WHAT YOU WILL DO
Without the pictures, print the lines running from the beginning of the material to the line containing "T = lambda a, b, d: Vector((a, b, -d))", both ends included.

----------------

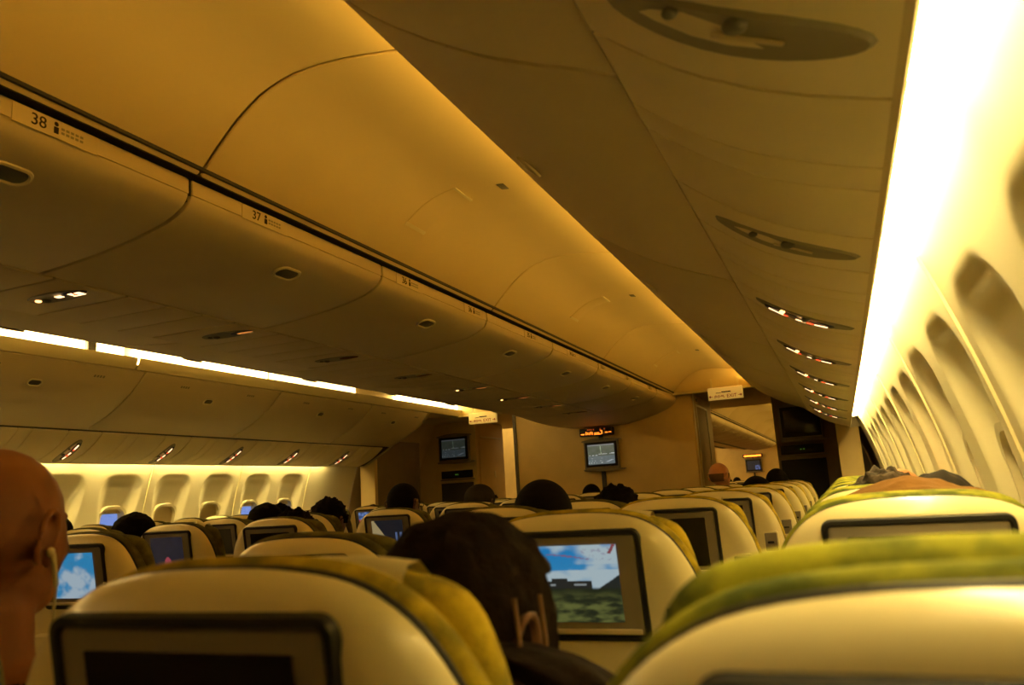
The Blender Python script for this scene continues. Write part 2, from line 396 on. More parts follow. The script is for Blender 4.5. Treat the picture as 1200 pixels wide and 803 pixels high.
# ---- centre service row between the two banks of bins
def centre_panels():
    ys = [.20+.84*k for k in range(10)]
    for i, y in enumerate(ys):
        if y > 8.1: continue
        lit = i in (2, 3)
        t = empty('service_unit', (0, y, Z(.785)))
        tag(t, 'service unit with %s under the centre bins, %s from the camera' % ('lit amber signs' if lit else 'reading lamp', ORD[i]), 'service unit', 'service units under the centre bins')
        MB().rbox(-.235, .24, -.14, .14, .0, .02, .004).build('panel', PSUP, t)
        T = lambda a, b, d: Vector((a, b, -d))
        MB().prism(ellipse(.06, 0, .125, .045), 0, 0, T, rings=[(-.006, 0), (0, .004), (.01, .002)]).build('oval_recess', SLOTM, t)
        MB().ball((-.03, .0, -.004), (.011, .011, .005)).build('reading_lamp', WARMDOT if i in (2, 6, 7) else HANDLE, t)
        MB().ball((.0, .01, -.004), (.016, .016, .008)).build('air_nozzle', HANDLE, t)
        sg = MB().prism(ellipse(.15, 0, .06, .022), 0, 0, T, rings=[(0, .002), (.003, .006)]).build('sign_panel', CLOTH_B if not lit else DARKP, t)
        if i in (2,):
            MB().rbox(.07, .10, -.016, .004, -.008, -.005, .002).build('lit_symbol', SIGNW, sg)
            MB().rbox(.135, .155, -.016, .006, -.008, -.005, .002).rbox(.165, .19, -.014, .008, -.008, -.005, .002).rbox(.13, .19, .012, .018, -.008, -.005, .002).build('lit_symbol', SIGNW, sg)
            MB().ball((.16, -.004, -.007), (.007, .007, .003)).build('lit_symbol', SIGNR, sg)
        elif i in (3, 6, 7, 8):
            MB().prism(ellipse(.17, 0, .045, .012), 0, 0, T, rings=[(0, .006), (.003, .0075)]).build('lit_symbol', MATS['dim_amber'], sg)
        f = empty('blank_service_unit', (0, y+.42, Z(.785)))
        tag(f, 'blank cream panel between the centre service units, %s from the camera' % ORD[i], 'panel', 'blank panels under the centre bins')
        for q in range(3):
            MB().rbox(-.235, .24, -.272+q*.183, -.272+q*.183+.178, .0, .02, .004).build('filler', PSUP, f)
mat('dim_amber', (.5, .2, .05), .4, .3, emit=(1, .36, .07), power=.55)
centre_panels()
struct(MB().box(-.3, .3, Y0, 8.9, Z(.81), Z(.815)).build('trim_25', DARKP, smooth=0))

# ---- aisle ceiling panels
def strip_plate(t, y, s):
    """long shallow access plate and a small vent slot following the curved panel"""
    def on(w0, w1, y0, y1, off, mname, material, thick=.003):
        cur = [(w, float(np.interp(w, [p[0] for p in ACEIL], [p[1] for p in ACEIL]))-off) for w in np.linspace(w0, w1, 14)]
        return sheet(cur, y0, y1, thick, material, mname, t, s, ends=.001)
    a = on(1.04, 1.27, y-.075, y+.075, .003, 'access_plate', CEIL)
    for w0 in (1.035, 1.262): 
        cur = [(w, float(np.interp(w, [p[0] for p in ACEIL], [p[1] for p in ACEIL]))-.006) for w in np.linspace(w0, w0+.012, 4)]
        o = sheet(cur, y-.08, y+.08, .004, PLASTIC, 'plate_lip', a, s, ends=.001)
    on(1.43, 1.46, y-.03, y+.03, .003, 'vent_slot', HANDLE)
def aisle_ceiling(s, y0, y1, plate=True):
    t = struct(sheet(ACEIL, y0+.005, y1-.005, .012, CEIL, 'ceiling', None, s, ends=.008))
    if plate and s > 0: strip_plate(t, (y0+y1)/2, s)
for s in (1, -1):
    for k in range(5):
        y0 = -2.58+2.1333*k+.0; y1 = min(y0+2.1333, 8.78)
        if k == 4: y0 = 5.953; y1 = 8.78
        aisle_ceiling(s, y0 if k else Y0, y1)
    for k in range(7): aisle_ceiling(s, 11.2+2.1333*k, 13.33+2.1333*k, False)
for s, nm in ((1, 'trim_26'), (-1, 'trim_27')):   # edge moulding where the curved ceiling stops before the doors
    struct(MB().rbox(.88, 1.86, 8.755, 8.80, Z(.965), Z(.99), .004, T=lambda v: Vector((s*v.x, v.y, v.z))).build(nm, PLASTIC))
struct(MB().box(-3, 3, 8.80, 11.2, Z(.985), Z(1.0)).build('ceiling', CEIL, smooth=0))
for s in (1, -1): struct(MB().box(.9, 1.9, 8.80, 8.84, Z(.985), 2.62, T=lambda v: Vector((s*v.x, v.y, v.z))).box(.9, 1.9, 11.18, 11.2, Z(.985), 2.62, T=lambda v: Vector((s*v.x, v.y, v.z))).build('trim_%d' % (52 if s > 0 else 53), CEIL, smooth=0))

# ---- outboard bins
OS = [-1.76+1.43*k for k in range(7)]+[8.0]
def odoor_T(s, wc, zc):
    up = Vector((-s*.70, 0, .71)).normalized(); nn = Vector((-s*.71, 0, -.70)).normalized()
    return lambda y, b, d: Vector((s*wc, y, zc))+up*b+nn*d
ob = {}
for s in (1, -1):
    for k in range(len(OS)-1):
        y0, y1 = OS[k], OS[k+1]
        if s < 0 and k < 2: continue
        t = empty('overhead_bin', (0, (y0+y1)/2, 0)); m = -(y0+y1)/2
        sheet(ODOOR, y0+m+.005, y1+m-.005, .02, BINP, 'door', t, s)
        MB().box(1.86, 2.60, y0+m+.0005, y1+m-.0005, Z(.935), Z(.96), T=lambda v: Vector((s*v.x, v.y, v.z))).box(2.06, 2.4, y0+m+.0005, y1+m-.0005, Z(.80), Z(.82), T=lambda v: Vector((s*v.x, v.y, v.z))).box(2.24, 2.5, y0+m+.0005, y1+m-.0005, Z(.70), Z(.72), T=lambda v: Vector((s*v.x, v.y, v.z))).build('dark_backing', DARKP, t, smooth=0)  # includes dark sheets added behind the door to shade its seams
        latch(t, odoor_T(s, 1.905, Z(.840)), 0)
        if s < 0:
            T = odoor_T(s, 1.83, Z(.911))
            for dy in (-.35, .35):
                lab = MB()
                for q in range(4): lab.prism(rrect(dy+q*.022, dy+q*.022+.014, -.008, .010, .002, 2), 0, 0, T, rings=[(0, .0), (0, .0015)])
                lab.build('row_label', SLOTM, t)
        tag(t, 'cream overhead bin above the %s windows, %s from the camera' % ('right' if s > 0 else 'left', ORD[k]), 'overhead bin', '%s window-side overhead bins' % ('right' if s > 0 else 'left'))
        ob[(s, k)] = t
    # valance above the bins that hides the cove lamps
    VAL = [(1.738, Z(1.055)), (1.742, Z(1.03)), (1.755, Z(1.0)), (1.77, Z(.978))]
    for q, (a, b) in enumerate(((Y0, 3.86), (3.875, 9.45))):
        struct(sheet(VAL, a, b, .01, PLASTIC, 'trim_%d' % (28+q+(0 if s > 0 else 2)), None, s))
    struct(MB().box(1.76, 2.66, Y0, 9.45, Z(1.0), Z(1.01), T=lambda v: Vector((s*v.x, v.y, v.z))).box(1.86, 1.875, Y0, 9.45, Z(1.0), Z(1.16), T=lambda v: Vector((s*v.x, v.y, v.z))).build('trim_%d' % (32 if s > 0 else 33), BINP, smooth=0))
    # end panels of the bin run at the door zone
    pts = [(p[0], p[1]) for p in ODOOR[::3]]+[(PA.x, PA.z), (PB.x, PB.z), (2.80, Z(.42)), (2.62, Z(.98)), (1.775, Z(.98))]
    tag(MB().prism(pts, 8.0, 8.03, lambda a, b, d: Vector((s*a, d, b))).build('overhead_bin_bulkhead', BINP, smooth=0), 'cream end panel closing the %s window-side bins before the door' % ('right' if s > 0 else 'left'), 'panel')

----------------

ANSWER
The Blender Python script for this scene continues. Write part 2, from line 396 on. More parts follow. The script is for Blender 4.5. Treat the picture as 1200 pixels wide and 803 pixels high.
# ---- centre service row between the two banks of bins
def centre_panels():
    ys = [.20+.84*k for k in range(10)]
    for i, y in enumerate(ys):
        if y > 8.1: continue
        lit = i in (2, 3)
        t = empty('service_unit', (0, y, Z(.785)))
        tag(t, 'service unit with %s under the centre bins, %s from the camera' % ('lit amber signs' if lit else 'reading lamp', ORD[i]), 'service unit', 'service units under the centre bins')
        MB().rbox(-.235, .24, -.14, .14, .0, .02, .004).build('panel', PSUP, t)
        T = lambda a, b, d: Vector((a, b, -d))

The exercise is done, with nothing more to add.